Follow the tutorial to see how Angular makes browsers smarter — without the use of native extensions or plug-ins:
- See examples of how to use client-side data binding to build dynamic views of data that change immediately in response to user actions.
- See how Angular keeps your views in sync with your data without the need for DOM manipulation.
- Learn how to use dependency injection to make common web tasks, such as getting data into your app, easier.
When you finish the tutorial you will be able to:
- Create a dynamic application that works in all modern browsers.
- Use data binding to wire up your data model to your views.
- Move application logic out of the template and into Modules and Components.
- Get data from a server using Angular services.
The tutorial guides you through the entire process of building a simple application, including writing and running unit and end-to-end tests. Experiments at the end of each step provide suggestions for you to learn more about AngularJS and the application you are building.
You can go through the whole tutorial in a couple of hours or you may want to spend a pleasant day really digging into it. If you're looking for a shorter introduction to AngularJS, check out the Getting Started document.
Besides a web browser and a text-editor (we suggest the excellent Atom), you will only need a web-server to test your code.
If you have NodeJS in your system, we have put a minimalist JavaScript web-server on ./scripts/web-server.js
. To see the app running in a browser, open a separate terminal/command line tab or window, go to the project directory and then run node ./scripts/web-server.js
to start the web server. Now, open a browser window for the app and navigate to http://localhost:8000/app/index.html to see the current state of the app.
As the computer used for the course haven't Git, we have structurated the project to allow a Git-less use. The app
directory is the main directory of the project, the working version of the code.
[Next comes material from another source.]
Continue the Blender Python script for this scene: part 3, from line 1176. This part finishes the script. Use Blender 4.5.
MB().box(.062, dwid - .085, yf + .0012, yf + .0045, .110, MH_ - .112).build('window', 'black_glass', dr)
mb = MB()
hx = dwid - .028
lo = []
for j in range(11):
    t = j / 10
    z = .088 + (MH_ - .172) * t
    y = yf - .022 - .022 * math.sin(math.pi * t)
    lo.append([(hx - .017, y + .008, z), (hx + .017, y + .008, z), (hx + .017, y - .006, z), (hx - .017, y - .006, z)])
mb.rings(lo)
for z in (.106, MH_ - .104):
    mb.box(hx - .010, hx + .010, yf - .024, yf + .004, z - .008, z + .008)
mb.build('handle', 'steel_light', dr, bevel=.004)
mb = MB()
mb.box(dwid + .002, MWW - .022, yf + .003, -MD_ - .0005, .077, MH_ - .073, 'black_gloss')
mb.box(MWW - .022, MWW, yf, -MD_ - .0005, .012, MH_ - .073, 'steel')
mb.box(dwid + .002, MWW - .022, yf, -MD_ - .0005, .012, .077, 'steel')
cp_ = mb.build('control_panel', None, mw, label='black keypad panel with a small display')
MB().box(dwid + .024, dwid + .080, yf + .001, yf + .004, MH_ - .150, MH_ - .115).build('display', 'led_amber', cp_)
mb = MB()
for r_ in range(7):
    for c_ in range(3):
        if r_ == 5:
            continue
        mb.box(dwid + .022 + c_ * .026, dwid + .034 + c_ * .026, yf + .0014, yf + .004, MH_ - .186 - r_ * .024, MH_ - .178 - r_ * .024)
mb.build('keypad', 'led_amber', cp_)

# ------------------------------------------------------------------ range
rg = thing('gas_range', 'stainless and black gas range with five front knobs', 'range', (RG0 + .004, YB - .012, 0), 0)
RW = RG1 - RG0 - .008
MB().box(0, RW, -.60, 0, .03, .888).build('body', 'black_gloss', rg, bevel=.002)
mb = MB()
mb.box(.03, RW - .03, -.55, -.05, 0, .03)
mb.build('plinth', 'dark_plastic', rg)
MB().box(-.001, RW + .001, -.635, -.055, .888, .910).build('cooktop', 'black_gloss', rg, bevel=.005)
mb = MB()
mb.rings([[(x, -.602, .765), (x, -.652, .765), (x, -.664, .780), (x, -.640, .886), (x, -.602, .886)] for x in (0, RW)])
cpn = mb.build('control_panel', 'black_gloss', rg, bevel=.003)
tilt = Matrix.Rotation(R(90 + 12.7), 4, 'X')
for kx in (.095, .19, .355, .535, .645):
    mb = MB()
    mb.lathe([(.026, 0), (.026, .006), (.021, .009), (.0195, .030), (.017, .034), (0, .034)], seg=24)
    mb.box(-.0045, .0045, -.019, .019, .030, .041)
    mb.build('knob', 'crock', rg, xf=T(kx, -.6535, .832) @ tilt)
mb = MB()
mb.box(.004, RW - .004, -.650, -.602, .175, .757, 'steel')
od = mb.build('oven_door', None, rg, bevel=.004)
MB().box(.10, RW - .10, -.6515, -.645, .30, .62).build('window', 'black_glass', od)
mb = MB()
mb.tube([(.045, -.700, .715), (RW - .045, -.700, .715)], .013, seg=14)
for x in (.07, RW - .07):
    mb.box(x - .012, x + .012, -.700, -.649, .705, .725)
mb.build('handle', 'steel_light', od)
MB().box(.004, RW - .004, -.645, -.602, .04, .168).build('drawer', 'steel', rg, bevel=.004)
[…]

The tutorial is divided in steps, each one in its own directory:
- Static Template
- Angular Templates
- Filtering Repeaters and Pipes
- Two-way Data Binding and Pipes
- XHRs & Dependency Injection
- Templating Links & Images
- Routing & Multiple Views
- More Templating
- Event Handlers
- Components, components, components
- Applying Animations
In each step directory you have a README file that explain the objective of the step, that you will do in the working directory app
. If you have problems or if you get lost, you also have the solution of each step in the step directories.